Vocabulary Shout-Out

From the Inventor of the Detective Mystery: "Rapine"

Victorian novelist Wilkie Collins celebrates his 188th birthday this week. A friend of Charles Dickens and widely thought to be the father of the modern detective story, Collins left behind four novels of distinction, including his 1868 best seller The Moonstone, the suspenseful tale of a unique yellow diamond stolen from a secret order of Hindu priests and brought to England. In the novel's opening pages, Collins uses the unusual rapine when he writes: 

One age followed another—and still, generation after generation, the successors of the three Brahmins watched their priceless Moonstone, night and day. One age followed another until the first years of the eighteenth Christian century saw the reign of Aurungzebe, Emperor of the Moguls. At his command havoc and rapine were let loose once more among the temples of the worship of Brahmah. The shrine of the four-handed god was polluted by the slaughter of sacred animals; the images of the deities were broken in pieces; and the Moonstone was seized by an officer of rank in the army of Aurungzebe.

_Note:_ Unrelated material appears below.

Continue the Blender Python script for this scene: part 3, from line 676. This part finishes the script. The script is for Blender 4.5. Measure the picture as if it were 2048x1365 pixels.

Rapine is a literary term meaning "plunder or pillage," and refers to the looting and destruction that commonly occur during or right after a battle. It's not a word you see that much today, but for anyone reading The Moonstone — which nearly 150 years after its initial publication is still fresh and fun — rapine is a good word to have under your belt. Especially considering the light Collins's tale of rapine-derived troubles sheds on the imperial, rapine-filled, British-Indian imperial relationship. 

Heard anyone use rapine recently? Let us know by leaving a comment below. And language lovers dipping into Collins's novel should keep their eyes peeled for his use of cool.

"May I venture to suggest—if nothing was said about me beforehand—that I might see her here?"
"Cool!" said Mr. Bruff.

In the 1860s the word had not yet come to mean "smooth" or "good" as it does today. It meant "audacious" or "impertinent," as Vocabulary.com lexicographer Ben Zimmer explains in a New York Times On Language column here. In other words, Mr. Bruff was using cool to say "no," not "yes," as we'd understand his meaning today.